Creato il 18 settembre 2011 da Fabio1983
Vorrei evitare di tornare poi sull’argomento. Lo dico adesso, così qualcuno potrà rimproverarmi, nel caso, di non avere mantenuto la parola: la vicenda legata a Manuela Arcuri è uno specchietto per le allodole. In 24 ore, la Arcuri è passata dallo status di “santa” a quello di “troia”. Premesso che di per sé il cambio repentino di giudizio è una pratica assai discutibile aprioristicamente, quello che c’era da dire sull’inopportunità di santificare l’attrice lo ha scritto, bene, Francesca Pucci come già sottolineato qui. C’è però anche dell’altro, che va molto al di là di qualche commento su Facebook che sentenzia la beatificazione o meno di una persona. E cioè l’esaltazione della normalità, della consuetudine rispetto all’eccezionalità. O per spiegarla in altre parole: l’eccezionalità diventa normalità e viceversa, al punto da indurre il Corriere della Sera – che pure è stato tra i pochi giornali con Fabrizio Roncone a sollevare sin da subito dei dubbi sull’affaire Arcuri – a pubblicare un articolo dall’astruso titolo: La splendida realtà delle ragazze normali
Queste giovani donne, che ossessivamente scrutiamo e commentiamo, rappresentano la maggioranza delle ragazze italiane? O comunque, pur in minoranza, costituiscono un'avanguardia dietro la quale «le altre» vorrebbero mettersi in coda? La «sexeconomics» all'italiana è davvero un'espressione di modernità? La risposta è no. La modernità di tante giovani italiane sta altrove. Sta nelle università dove le studentesse ottengono risultati sempre migliori; sta nei curricula che vengono presentati per un'assunzione dove si sommano esperienze all'estero, volontariato, aggiornamento costante delle proprie abilità; sta nella creatività delle mamme blogger che sanno costruire dal basso nuove comunità, solidali, capaci di compensare in parte i vuoti del welfare; sta nell'ottimismo delle mamme single, che siano di ritorno o di andata; sta nell'energia delle ventenni pronte a partire per una città straniera forti solo di sé; sta in chi si impegna per i diritti delle persone, nelle associazioni, che sono un modo nuovo di fare politica; sta nelle giovani immigrate, le più aperte all'integrazione. Sta nelle storie «normali» di tantissime donne che ogni giorno provano a «tenere insieme» professione, famiglia, se stesse. 
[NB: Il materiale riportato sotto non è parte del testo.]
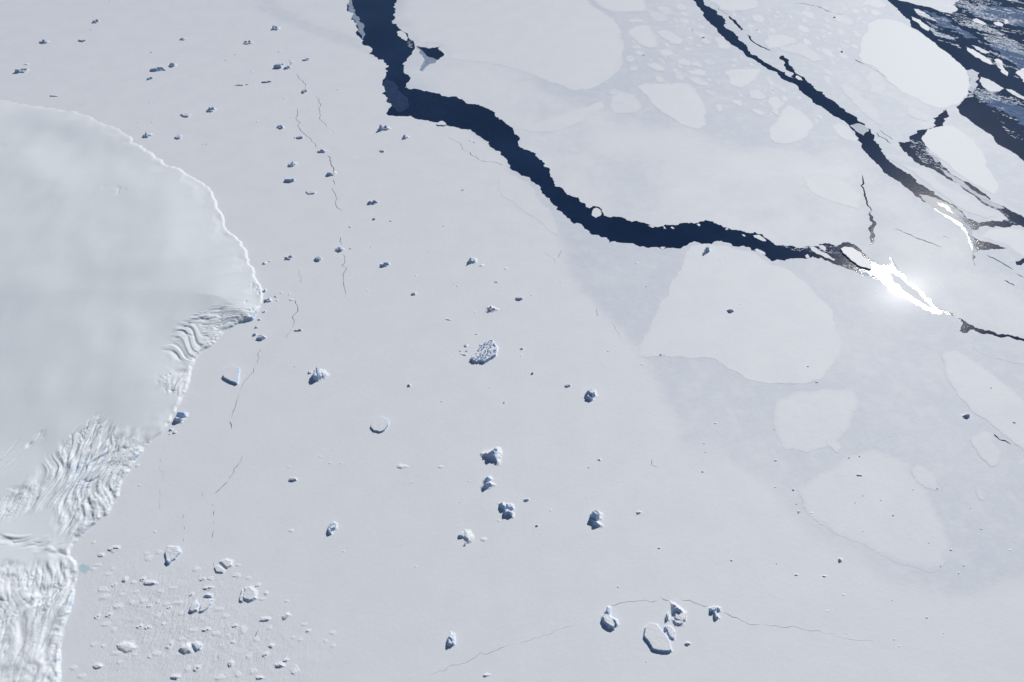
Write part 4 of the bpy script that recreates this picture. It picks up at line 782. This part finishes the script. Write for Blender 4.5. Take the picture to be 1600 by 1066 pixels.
# floes and bits afloat in open water
AF = [
 ([(620,50),(628,48),(634,53),(637,59),(636,64),(628,61),(621,55)],'small white floe wedged in a notch of the dark lead near the top',1.1),
 ([(925,333),(927,327),(932,325),(938,328),(940,333),(937,338),(931,341),(926,338)],'round white floe in a notch on the upper bank of the dark lead',1.4),
 ([(683,194),(688,191),(693,191),(698,196),(694,197.5),(684,197)],'little white tabular block on the lower bank of the dark lead',9),
 ([(1031,387),(1035,385.5),(1041,386.5),(1038,389),(1034,389.5)],'thin white floe hugging the lower bank of the dark lead',.5),
 ([(1089,350),(1092,349.5),(1094.5,352),(1092,354)],'small white floe afloat nearest the middle of the upper bank',.5),
 ([(1133,358),(1136,356),(1139,358),(1135,360)],'single small floe right of the middle of the upper bank',.5),
 ([(1159,366),(1163,367),(1165,370),(1161,369)],'small floe afloat where the dark lead starts to narrow',.5),
 ([(1177,368),(1186,367),(1192,371),(1197,377),(1192,377),(1183,373)],'arrow-shaped floe against the upper bank where the lead narrows',.8),
 ([(1178,391),(1184,389),(1192,393),(1196,399),(1188,396)],'long floe against the lower bank where the lead narrows',.8),
 ([(1258,400),(1262,397),(1265,402),(1261,404)],'small floe by the lower bank in the narrow dark lead',.5),
 ([(1264,386),(1272,386),(1283,393),(1296,400),(1305,405),(1303,408),(1288,402),(1272,394)],'long slanting floe crossing the narrow end of the dark lead',.9),
 ([(1278,384),(1285,383),(1291,388),(1289,392),(1282,389)],'bean-shaped floe above the long slanting one in the lead',.7),
 ([(1313,390),(1320,387),(1329,388),(1345,397),(1358,410),(1362,418),(1359,422),(1348,419),(1336,412),(1323,402)],'thick white floe with a blue shaded side at the sunlit end of the lead',8),
 ([(1387,424),(1397,427),(1412,437),(1428,451),(1444,467),(1459,483),(1448,478),(1428,466),(1408,452),(1394,440)],'tapering floe between two glittering arms of water',.5),
 ([(1013,353),(1020,352),(1026,354),(1021,356)],'small flake at the left of the loose bits along the upper bank',.4),
 ([(1033,351),(1037,353),(1041,358),(1037,357)],'slanted flake in the middle of the loose bits along the upper bank',.4),
 ([(1050,354),(1054,357),(1052,358),(1048,356)],'tiny flake at the right of the loose bits along the upper bank',.4),
 ([(1245,118),(1252,122),(1254,126),(1247,125),(1243,122)],'small floe at the fork of the second lead',.5),
 ([(1532,120),(1545,124),(1558,132),(1569,139),(1562,143),(1548,144),(1537,137),(1530,127)],'teardrop grey floe right of the great rounded white floe',.9),
 ([(1402,0),(1408,-20),(1500,-20),(1499,0),(1492,6),(1495,17),(1486,22),(1468,18),(1450,11),(1430,7)],'large grey floe cut by the top edge in the open water',.7),
 ([(1424,26),(1431,29),(1444,37),(1453,46),(1451,49),(1440,43),(1427,32)],'slender white floe right above the corner of the great rounded floe',.6),
 ([(1428,14),(1436,15),(1452,24),(1466,33),(1460,33),(1445,27),(1431,19)],'pale slender floe nearest below the large grey one',.3),
 ([(1509,73),(1520,77),(1534,86),(1548,94),(1554,101),(1548,101),(1530,91),(1512,80)],'long bright strip of ice in the open water',.6),
 ([(1518,71),(1528,73),(1540,79),(1547,83),(1540,84),(1526,78)],'faint strip just above the long bright strip',.3),
 ([(1554,93),(1560,92),(1568,101),(1575,113),(1573,119),(1563,108)],'curved bright strip right of the long bright strip',.6),
 ([(1572,139),(1580,140),(1592,147),(1610,156),(1608,160),(1590,152)],'thin grey strip at the right edge of the open water',.3),
 ([(1588,112),(1600,106),(1630,120),(1625,135),(1598,128)],'ragged white floe cut by the right edge in the open water',.6),
 ([(1520,30),(1526,29),(1534,33),(1541,37),(1536,39),(1526,36)],'small bright floe in the brash at the upper right',.6),
 ([(1552,36),(1560,34),(1568,38),(1566,42),(1557,40)],'bright angular floe in the middle of the upper right brash',.6),
 ([(1569,31),(1573,30),(1575,36),(1571,38)],'tiny bright floe at the right of the upper right brash',.6),
]
for i, (px, label, rise) in enumerate(AF):
    grey = 'grey' in label or 'faint' in label or 'pale' in label
    floe(px, label, None, .0, rise, .35 if grey else 1.05, .1 if grey else .8, 1.0, 1200+i, group='loose floes afloat in open water', floating=True, amp=.09, mat=M_BERG if rise > 5 else None)

# thin new ice lying on the water, with added films for haze and glint
def skin(px, label, mat, z=.25, seed=1, name='new_ice', amp=.08):
    p = roughen(GP(px), amp, 12, seed); V, F = cdt([p])
    V3, F3, _ = walls(np.c_[V, np.full(len(V), z)], F, -.4)
    c = V.mean(0); o = mesh_obj(name, V3, F3, mat, {'snow': np.zeros(len(V3))}, loc=(c[0], c[1], 0))
    tag(o, label, 'new ice', 'thin new ice in the leads'); return o
skin([(540,-10),(549,-2),(552,14),(556,24),(566,36),(568,48),(567,62),(560,50),(549,28),(543,8)],'pale sliver of thin ice along the upper left bank of the dark lead',M_NILAS,.3,31)
skin([(648,71),(655,75),(664,84),(674,90),(684,94),(682,101),(672,104),(662,112),(653,112),(655,98),(657,88)],'grey thin ice in the small triangular pool near the top',M_NILAS,.3,32)
skin([(1508,110),(1518,108),(1530,114),(1529,124),(1526,136),(1519,146),(1513,140)],'blue-grey thin ice beside the right tip of the great rounded floe',M_NILAS,.3,33)
skin([(597,130),(604,124),(616,128),(624,142),(636,152),(640,168),(625,176),(612,166),(600,150)],'smoky dark thin ice at the sharp bend of the main lead',M_DARKICE,.2,34)
skin([(1328,196),(1340,193),(1352,196),(1358,204),(1350,212),(1342,208)],'streaked thin ice across the second lead',M_NILAS,.3,37)
skin([(1436,303),(1448,305),(1462,309),(1480,317),(1490,322),(1500,330),(1506,338),(1514,352),(1522,376),(1527,392),(1522,412),(1518,396),(1511,372),(1500,358),(1480,344),(1462,332),(1446,318)],'grey ice skin shaped to carry the glint at the end of the second lead',M_GLARE,.25,38,amp=.14)
skin([(1457,324),(1466,330),(1480,337),(1492,344),(1504,353),(1512,364),(1516,376),(1520,392),(1517,386),(1512,373),(1505,363),(1494,354),(1480,345),(1466,335)],'narrow added film drawing the white glint along the bank of the second lead',M_GLINT,.5,46,amp=.16)
skin([(1462,316),(1472,318),(1484,325),(1493,334),(1488,333),(1478,326),(1468,321)],'thin added arc drawing the glint at the far side of the second lead',M_GLINT,.5,47,amp=.16)
skin([(1470,262),(1485,272),(1510,289),(1540,307),(1570,326),(1560,326),(1530,309),(1500,290),(1478,274)],'dull grey thin ice along the third lead',M_NILAS,.3,39)
skin([(1450,258-40),(1458,235),(1470,252),(1462,254),(1448,236)],'mottled thin ice in the elbow of the third lead',M_NILAS,.3,40)
skin([(1496,6),(1530,10),(1570,12),(1650,22),(1650,60),(1600,46),(1560,34),(1520,24)],'painted bluish haze film in the top right corner',M_VEIL,.12,41,amp=.22)
skin([(1536,58),(1575,66),(1650,96),(1650,126),(1604,112),(1566,92)],'painted bluish haze film between the bright strips at the right edge',M_VEIL,.12,42,amp=.22)
skin([(1516,146),(1545,150),(1600,168),(1650,190),(1650,214),(1590,188),(1540,164)],'painted bluish haze film below the teardrop grey floe',M_VEIL,.12,43,amp=.22)
skin([(1443,16),(1470,26),(1500,44),(1530,60),(1510,60),(1476,44)],'painted bluish haze film above the great rounded white floe',M_VEIL,.12,45,amp=.22)
skin([(125,884),(130,881),(133,884),(139,883),(141,890),(136,893),(134,898),(128,895),(124,891)],'turquoise frozen melt pool against the foot of the ice shelf',M_POND,1.75,44,'melt_pool').__setitem__('category','melt pool')

# uncountable brash
def brash(name, label, areas, n, smin, smax, seed, z=.05):
    r = random.Random(seed); g = np.random.default_rng(seed); V, F = [], []
    for poly, share, ang in areas:
        P = np.array(poly, float); PW = GP(poly); lo, hi = P.min(0), P.max(0); N = int(n*share*14)
        u = g.uniform(lo[0], hi[0], N); v = g.uniform(lo[1], hi[1], N); x, y = G(u, v)
        ca, sa = math.cos(math.radians(ang)), math.sin(math.radians(ang)); p, q = x*ca+y*sa, -x*sa+y*ca
        nn = vnoise(p*.0035, q*.013, seed)*.55+vnoise(p*.010, q*.036, seed+2)*.45
        ok = (sdist(x, y, PW) > 0) & (nn > g.uniform(-.12, .5, N)); k = np.nonzero(ok)[0][:int(n*share)]
        for x, y in zip(x[k], y[k]):
            s = r.uniform(smin, smax)*(.5+r.random()**3*1.6); a = math.radians(ang+r.uniform(-25, 25)); q = len(V); m = r.randint(5, 7); h = r.uniform(.3, .9)
            ring = []
            for j in range(m):
                b = 2*math.pi*(j+r.uniform(-.3, .3))/m; e = s*r.uniform(.7, 1.2)
                ex, ey = math.cos(b)*e*1.7, math.sin(b)*e*.7
                ring.append((x+ex*math.cos(a)-ey*math.sin(a), y+ex*math.sin(a)+ey*math.cos(a)))
            V += [(p[0], p[1], -.3) for p in ring] + [(p[0], p[1], h) for p in ring] + [(x, y, h)]
            for j in range(m):
                j2 = (j+1) % m
                F += [(q+j, q+j2, q+m+j2), (q+j, q+m+j2, q+m+j), (q+m+j, q+m+j2, q+2*m)]
    o = mesh_obj(name, V, F, M_BRASH); tag(o, label, 'brash ice', kind='stuff'); return o
brash('brash_ice', 'loose white brash ice drifting over dark open water in the upper right',
      [([(1470,0),(1600,0),(1640,60),(1600,70),(1540,50),(1500,40),(1470,20)],.5,-35),([(1520,50),(1640,70),(1640,150),(1580,120),(1540,90)],.28,-45),([(1448,40),(1490,60),(1500,75),(1470,66)],.08,-40),([(1510,135),(1600,150),(1600,165),(1530,160)],.10,-30),([(1430,20),(1480,30),(1520,60),(1480,60)],.06,-40),([(1540,160),(1640,190),(1640,260),(1590,230)],.05,-38)], 7000, 2, 5.5, 3)
brash('brash_ice', 'white ice crumbs choking the branching leads on the right',
      [([(1415,215),(1445,205),(1462,240),(1500,280),(1560,325),(1590,350),(1560,345),(1500,300),(1440,258)],.42,-40),([(1480,318),(1500,325),(1520,355),(1528,400),(1520,412),(1512,372),(1500,350),(1486,335)],.22,-50),([(1506,150),(1516,140),(1522,150),(1500,165),(1484,170),(1470,176),(1466,170),(1490,166)],.12,-10),([(650,95),(680,96),(675,104),(662,112),(652,112)],.06,30),([(1200,376),(1260,384),(1320,384),(1340,400),(1300,396),(1240,392)],.12,-10),([(634,62),(646,66),(644,76),(638,76)],.04,0),([(1312,412),(1360,428),(1376,437),(1350,431)],.10,-20)], 1500, 1.5, 5, 8)

# pressure ridges
def ridge(px, h, w, label, seed, z=1.1):
    c = roughen(GP(px), .06, 20, seed, closed=False); n = len(c); r = random.Random(seed)
    d = np.gradient(c, axis=0); d /= np.linalg.norm(d, axis=1)[:, None]; nn = np.c_[-d[:, 1], d[:, 0]]
    V, F = [], []
    for i in range(n):
        t = i/(n-1); k = math.sin(math.pi*min(max(t, .03), .97))**.5; ww = w*k*r.uniform(.7, 1.3); hh = h*k*r.uniform(.5, 1.3)
        for s, q in ((-1, -.4), (-.35, hh*.7), (.15, hh), (1, -.4)): V.append((*(c[i]+nn[i]*ww*s), z+q))
    for i in range(n-1):
        for j in range(3): F.append((i*4+j, i*4+j+1, i*4+j+5, i*4+j+4))
    c0 = c.mean(0); V = np.array(V); 
    o = mesh_obj('pressure_ridge', V, F, M_BERG, loc=(c0[0], c0[1], z)); tag(o, label, 'pressure ridge', 'pressure ridges in the drift ice'); return o
ridge([(1398,357),(1412,363),(1430,371),(1448,378),(1470,386)],3.2,7,'thin bright pressure ridge between the two sunlit leads',51)
ridge([(1393,402),(1397,410),(1404,422)],2.5,5,'short bright pressure ridge above the tapering floe in the glare',52)
ridge([(1262,6),(1285,13),(1300,20),(1325,26)],2,7,'faint crumbled ridge near the top edge left of the great rounded floe',54)
ridge([(1340,88),(1347,99),(1362,106),(1382,120),(1400,136)],1.6,5,'crumbled white ridge along the lower left rim of the great rounded floe',55,1.3)

# ------------------------------------------------------------------ labels that single out every small piece
DIRS = ['right of', 'above right of', 'above', 'above left of', 'left of', 'below left of', 'below', 'below right of']
ORD = ['nearest', 'second nearest', 'third nearest', 'fourth nearest', 'fifth nearest', 'sixth nearest', 'seventh nearest', 'eighth nearest', 'ninth nearest', 'tenth nearest', 'eleventh nearest', 'twelfth nearest']
groups = {}
for o, u, v, noun in PENDING:
    best = sorted(LANDMARKS, key=lambda L: math.hypot(L[0]-u, L[1]-v))[0]
    d = math.hypot(best[0]-u, best[1]-v); a = math.atan2(best[1]-v, u-best[0])
    k = int(round(a/(math.pi/4))) % 8
    groups.setdefault((best[2], k, noun), []).append((d, o))
for (ref, k, noun), L in groups.items():
    L.sort(key=lambda t: t[0])
    for i, (d, o) in enumerate(L):
        t = (noun+' '+DIRS[k]+' '+ref) if len(L) == 1 else (noun+', '+ORD[min(i, 11)]+' '+DIRS[k]+' '+ref)
        if len(t.split()) > 16: t = t.replace(noun, noun.split()[-1], 1)
        o['label'] = t

# ------------------------------------------------------------------ air
hz = bpy.data.materials.new('thin_cold_haze'); hz.use_nodes = True; hz.node_tree.nodes.clear()
pv = hz.node_tree.nodes.new('ShaderNodeVolumePrincipled'); ho = hz.node_tree.nodes.new('ShaderNodeOutputMaterial')
pv.inputs['Color'].default_value = (.36, .60, 1.0, 1); pv.inputs['Density'].default_value = 0.75e-5; pv.inputs['Anisotropy'].default_value = .2
hz.node_tree.links.new(pv.outputs[0], ho.inputs['Volume'])
q = 175000; z0, z1 = -3.0, 3050.0
hv = [(x, y, z) for z in (z0, z1) for x, y in ((-q, -q), (q, -q), (q, q), (-q, q))]
o = mesh_obj('haze', hv, [(3, 2, 1, 0), (4, 5, 6, 7), (0, 1, 5, 4), (1, 2, 6, 5), (2, 3, 7, 6), (3, 0, 4, 7)], hz)
tag(o, 'thin bluish haze in the cold air over the ice', 'haze', kind='stuff')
Queste parole sono oltremodo condivisibili proprio perché raccontano la quotidianità delle donne. Né donne “normali”, né eroine: semplicemente donne. Viene perciò spontaneo chiedersi se il megafono mediatico non produca più danni di quanto non faccia un sistema clientelare a dir poco deprimente. Ci si ritrova, insomma, a lambiccarsi, come nell’articolo citato, su cosa sia la normalità e cosa no a causa di un messaggio veicolato in maniera fuorviante nonostante le gentili concessioni di alcune a favore di altri non siano da considerarsi un fenomeno dei giorni nostri. Anzi. Stavolta, se ne sappiamo qualcosa in più, è perché evidentemente l’accortezza non è stata di casa (in un paese che non sia l’Italia le dimissioni del premier coinvolto in simili scenari sarebbero un atto dovuto). Se i giornali si limitassero a dare le notizie, neppure servirebbero riflessioni di questo tipo, dannose tanto quanto le pretestuose polemiche di chi, ad esempio, attribuisce impietosamente alla Arcuri la leadership del Pd per un giorno. Torniamo sulla Terra, male non ci farà.